I do not understand why someone would be that obsessed about texting. I have a very arcane pre-paid cellphone, and I don't even bring it to class. Yet people spend hundreds of dollars a year on giant texting phone plans.
When you consider that every lecture costs about $58, texting in class becomes ridiculous. Are we that self-absorbed, and demand so much instant gratification that we have to know what our friends say to us immediately? I seriously doubt that most of the texts are of a serious nature. "LOL dude, what's up" is not worth interrupting note-taking.

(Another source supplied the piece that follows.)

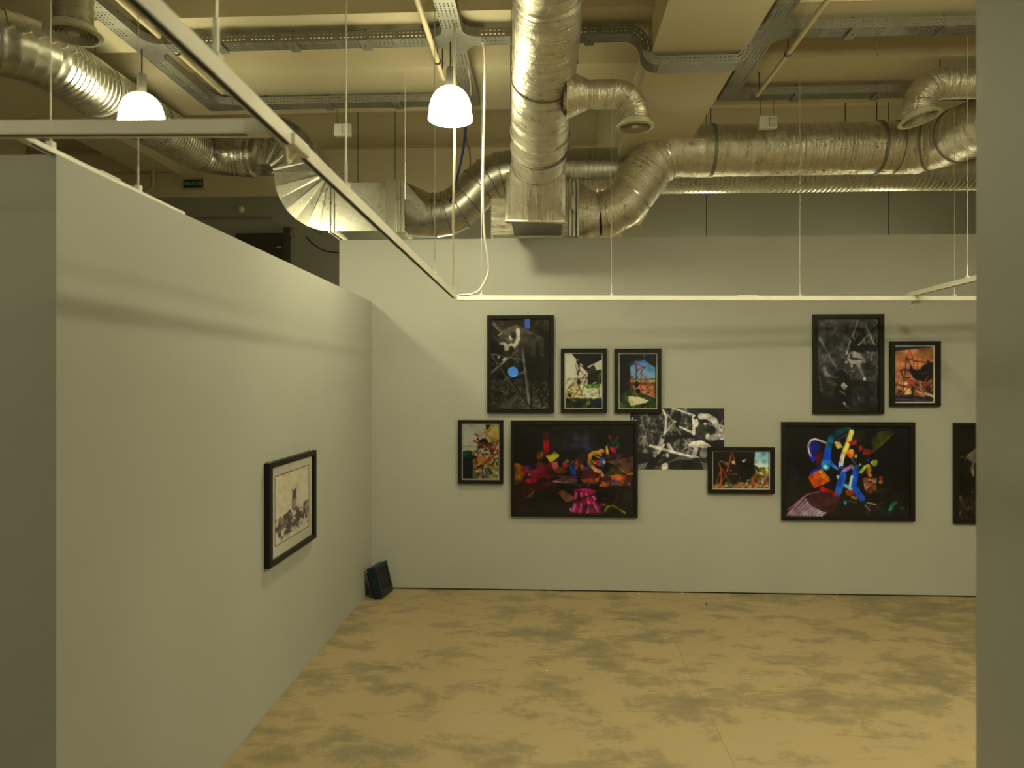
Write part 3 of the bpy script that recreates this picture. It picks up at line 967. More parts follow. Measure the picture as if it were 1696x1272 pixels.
for (x_, y_, z_, lab) in ((1.67, 2.85, zl_, 'added opal pendant for fill light right of the wide girder, above the frame'), (2.75, 2.1, zl_, 'added opal pendant for fill light far right of the girder, above the frame'),  # unseen pendants added, positions guessed to get the room's brightness
                      (1.68, 1.2, zl_, 'added opal pendant for fill light beyond the right partition, overhead'), (3.1, 0.9, zl_, 'added opal pendant for fill light beyond the right partition, farther to the right'),
                      (-3.5, 0.05, zl_, 'added unseen opal pendant overhead at left, beyond the frame'),
                      (4.6, 1.8, zl_, 'added opal pendant for fill light far to the right, hidden by the right partition'), (l2.x + 0.6, -3.4, zl_, 'added unseen opal pendant behind the viewer'),
                      (-1.1, 8.3, 2.75, 'added hidden pendant lighting the rear wall, below the round elbow duct'), (1.9, 8.3, 2.75, 'added hidden pendant lighting the rear wall, below the foil duct bend'),  # added low behind the partition to brighten the rear wall
                      (4.0, 8.3, 2.75, 'added hidden pendant lighting the rear wall, below the long foil run')):
    pendant((x_, y_, z_), lab)

# ---------------------------------------------------------------- track rails
ZR = 2.37
def rail_mesh(a, b_, w=0.036, h=0.033, lip=0.009):
    """white aluminium channel, open below"""
    a, b_ = Vector(a), Vector(b_)
    t = (b_ - a).normalized(); s = t.cross(Vector((0, 0, 1))).normalized(); u = s.cross(t)
    hw, wall = w / 2, 0.003
    prof = [(-hw, -h / 2), (-hw, h / 2), (hw, h / 2), (hw, -h / 2), (lip, -h / 2), (lip, -h / 2 + wall), (hw - wall, -h / 2 + wall), (hw - wall, h / 2 - wall), (-hw + wall, h / 2 - wall), (-hw + wall, -h / 2 + wall), (-lip, -h / 2 + wall), (-lip, -h / 2)]
    n = len(prof)
    vs = [p + s * x + u * z for p in (a, b_) for x, z in prof]
    fs = [(i, (i + 1) % n, n + (i + 1) % n, n + i) for i in range(n)]
    return MB().add(vs, fs), t, s, u

def track(label, a, b_, wires=(), groove=True, ends=(True, True), w=0.036, h=0.033, lip=0.009):
    a, b_ = Vector(a), Vector(b_)
    o = thing('track_rail', label, 'track rail', a, 'white lighting track rails')
    mb, t, s, u = rail_mesh(a, b_, w, h, lip)
    mb.build('rail', 'white_enamel', o)
    if groove:
        g = MB()
        c = [p + s * x + u * z for p in (a, b_) for x in (-w / 2 + .0035, w / 2 - .0035) for z in (-h / 2 + .0008 if lip >= w / 2 - .004 else -h / 2 + .0032, h / 2 - .0035)]
        g.hull_box(c).build('conductor_insert', 'dark_groove', o)
    for p, d, use in ((a, -t, ends[0]), (b_, t, ends[1])):
        if use:
            c = [p + d * q + s * x + u * z for q in (-0.05, 0.004) for x in (-w / 2 - .0015, w / 2 + .0015) for z in (-h / 2 - .0015, h / 2 + .0015)]
            MB().hull_box(c).build('end_cap', 'white_plastic', o, bevel=0.002)
    for wpos, top, r in wires:
        p = a.lerp(b_, wpos)
        c = MB().box(p.x - .011, p.x + .011, p.y - .011, p.y + .011, p.z + h / 2, p.z + .03).build('wire_clip', 'white_plastic', o, bevel=0.002)
        MB().tube([p + Vector((0, 0, .03)), p + Vector((0, 0, .10))], r * 1.7, 8).build('wire_grip', 'white_plastic', c)
        MB().tube([p + Vector((0, 0, .10)), Vector((p.x, p.y, top))], r, 6).build('suspension_wire', 'steel_wire', o)
    return o, t, s, u

# rail running away on the left
r1a, r1b = PZ(752, 490, ZR), PZ(230, -160, ZR)
r1b = Vector((r1a.x, 0.35, ZR))
def along(a, b_, px):
    best = min((abs(CX + F * ((p.x * cs + p.y * sn) / (-p.x * sn + p.y * cs)) - px), k) for k in range(0, 2001) for p in [a.lerp(b_, k / 2000)])
    return best[1] / 2000
w1 = [(along(r1a, r1b, 720), 4.02, 0.0022), (along(r1a, r1b, 573), 4.255, 0.0026), (along(r1a, r1b, 358), 4.255, 0.004)]
tr1, t1, s1, u1 = track('long white track rail running away diagonally from top left', r1a, r1b, w1, ends=(True, False), w=0.021, h=0.037, lip=0.0075)
# rail along the back partition
r2a, r2b = PZ(758, 493.5, ZR), PZ(1720, 494.5, ZR)
w2 = [(along(r2a, r2b, 797), 4.02, 0.0018), (along(r2a, r2b, 1013), 4.02, 0.0018), (along(r2a, r2b, 1325), 4.02, 0.0022), (along(r2a, r2b, 1581), 4.02, 0.0018)]
tr2, t2, s2, u2 = track('white track rail hanging in front of the back partition pictures', r2a, r2b, w2)
jp = r2a.lerp(r2b, along(r2a, r2b, 1238))
cj = [jp + t2 * q + s2 * x + u2 * z for q in (-0.07, 0.07) for x in (-0.0195, 0.0195) for z in (0.012, 0.024)]
MB().hull_box(cj).build('joint_plate', 'white_plastic', tr2, bevel=0.002)
# near rail, horizontal at upper left
r3a, r3b = PZ(443, 212, ZR), PZ(-160, 215.5, ZR)
tr3, t3, s3, u3 = track('near white track rail lying level at upper left', r3a, r3b, [(0.78, 4.255, 0.003)])
# rail beyond the low left partition
Z4 = 2.468
r4a, r4b = PZ(300, 354.5, Z4), PZ(30, 224.5, Z4)
tr4, t4, s4, u4 = track('white track rail just above the low left partition', r4a, r4b, [(along(r4a, r4b, 84), 4.255, 0.002), (along(r4a, r4b, 229), 4.255, 0.002)], w=0.03, h=0.014, lip=0.008)
j4 = r4a.lerp(r4b, along(r4a, r4b, 177))
MB().hull_box([j4 + t4 * q + s4 * x + u4 * z for q in (-0.06, 0.06) for x in (-0.0165, 0.0165) for z in (0.004, 0.012)]).build('joint_plate', 'white_plastic', tr4, bevel=0.002)
# rail coming forward at the right
r5a, r5b = PZ(1503, 489.5, ZR + 0.036), PZ(1660, 450, ZR + 0.036)
tr5, t5, s5, u5 = track('white track rail coming forward at right, joined above the back rail', r5a, r5b, [(along(r5a, r5b, 1602), 4.255, 0.0022)])
cp = PZ(1512, 500, ZR - 0.02)
MB().box(cp.x - .008, cp.x + .05, cp.y - .012, cp.y + .012, cp.z - .018, cp.z + .006).build('feed_connector', 'white_plastic', tr5, bevel=0.003)
MB().tube(smooth_path([cp + Vector((0, 0, -.01)), cp + Vector((-.012, 0, -.03)), cp + Vector((-.004, 0, -.055))], 5), 0.004, 6).build('loose_lead', 'cream_cable', tr5)
# connector where the near rail feeds the diagonal one
kp = r1a.lerp(r1b, along(r1a, r1b, 487))
fc = MB().hull_box([kp + t1 * q + s1 * x + u1 * z for q in (-0.06, 0.05) for x in (-0.021, 0.021) for z in (-0.02, 0.012)]).build('feed_connector', 'white_plastic', tr1, bevel=0.004)
o = tag(MB().tube(smooth_path([r3a + Vector((0.0, 0, 0.0)), r3a.lerp(kp, 0.35) + Vector((0.01, 0.02, -0.022)), r3a.lerp(kp, 0.7) + Vector((0, 0, -0.055)), kp + Vector((-0.012, 0, -0.045)), kp + Vector((0.004, 0, -0.022))], 8), 0.006, 8).build('feed_cable', 'cream_cable', None, 60),
        'short cream cable joining the near rail to the diagonal rail', 'cable')

# ---------------------------------------------------------------- cables
jx = r1a + Vector((0, 0, 0.018))
ct = P(753, 55, 4.17)
cb = Vector((jx.x - 0.004, jx.y, jx.z + 0.005))
tag(MB().tube(smooth_path([cb, cb.lerp(ct, .3) + Vector((-.004, 0, 0)), cb.lerp(ct, .6) + Vector((.003, 0, 0)), cb.lerp(ct, .85), Vector((ct.x, ct.y, 3.925))], 8), 0.0075, 8).build('power_cable', 'cream_cable', None, 60),
    'straight cream cable dropping to the rail corner, in front of the lamp', 'cable')
yl = jx.y - 0.02
yy_ = lambda y: 4.36 + (yl - 4.36) * min(1, max(0, (y - 74) / 380))
lp = [P(x, y, yy_(y)) for x, y in ((760, 489), (782, 487), (797, 477), (809, 450), (808, 425), (802, 385), (800, 300), (802, 180), (803, 95), (800, 70))]
tag(MB().tube(smooth_path(lp, 8), 0.008, 8).build('power_cable', 'white_plastic', None, 60), 'pale cable hanging beside the slanting duct and looping to the rail', 'cable')
tie = P(751, 484, yl - .01)
bl = [P(777, 170, 5.4), P(771, 200, 5.6), P(769, 235, 5.8), P(764, 265, 5.9), P(757, 295, 6.0), P(752, 318, 6.1), P(745, 334, 6.28)]
tag(MB().tube(smooth_path(bl, 8), 0.010, 8).build('power_cable', 'blue_cable', None, 60), 'blue cable sagging behind the middle pendant lamp to the ducts', 'cable')
bk = [P(782, 172, 5.4), P(772, 222, 5.8), P(777, 248, 6.0), P(779, 265, 6.1), P(777, 292, 6.29)]
tag(MB().tube(smooth_path(bk, 8), 0.006, 6).build('power_cable', 'cardboard', None, 60), 'thin brown cable beside the blue cable near the ducts', 'cable')
dc = [P(762, 66, 4.40), P(766, 72, 4.44), P(771, 92, 4.62), P(779, 135, 4.95), P(780, 158, 5.15)]
tag(MB().tube(smooth_path(dc, 8), 0.004, 6).build('power_cable', 'cream_cable', None, 60), 'thin cream cord draped along the middle cable tray', 'cable')
tag(MB().tube([P(671, 330, 5.0), P(671, 160, 5.0) + Vector((0, 0, 0.03)), Vector((P(671, 160, 5.0).x, 5.0, 4.02))], 0.003, 6).build('hanging_wire', 'steel_wire'), 'thin pale wire hanging left of the middle pendant lamp', 'wire')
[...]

In addition, people will start texting during private conversations. This annoys me most of all. There is no other better way of saying, "I don't care what you're saying." It happens when we're working in lab and on research projects. People will set down everything to let their friends know that they are "in the labs." I even saw a guy who couldn't help but text during a job interview dinner. To me, that said "I am extremely unprofessional and sloppy, and I can't be expected to buckle down and do a hard day's work."
Sleeping in class is another egregious offense. Most people don't know how bad they look with their arms in their hands and their limp bodies hanging sideways, slung out around a few chairs.
Well, last Friday, I couldn't stand it. I was in Organic Chemistry, and a girl was complaining that she had lost her cell-phone. "Well good" I thought to myself, and this girl frequently texted in plain sight of the professor and everyone else.
About twenty minutes into the class, she decided to go to sleep. She was two seats down from me at the same table, and she put her legs on the seat next to mine and started kicking my seat. Her head was completely resting on the table. To my right, a guy was doing his calculus homework "under the table" - another offense against courtesy and common sense.
Perhaps a self-righteous rage came over me, and I grabbed the guy's giant calculus textbook with my right hand. Then, I transferred it to my left. Using the muscular mass I had gained from five years of working out, I raised it high above the table, a few inches away from the sleeping girl's head.
Then I let it go. "WHAM!" The textbook hit the table in full force, sounding like a gunshot as it vibrated down the metal legs. The vibrations could be felt across the room! Obviously, the drowsy student was now far from asleep. I grinned salaciously. The students in the table behind me laughed The professor didn't even notice.
I hear LeTourneau is actually working on a plan for people to get better cell-phone reception in the academic buildings. Why they would want to do that, I'll never know.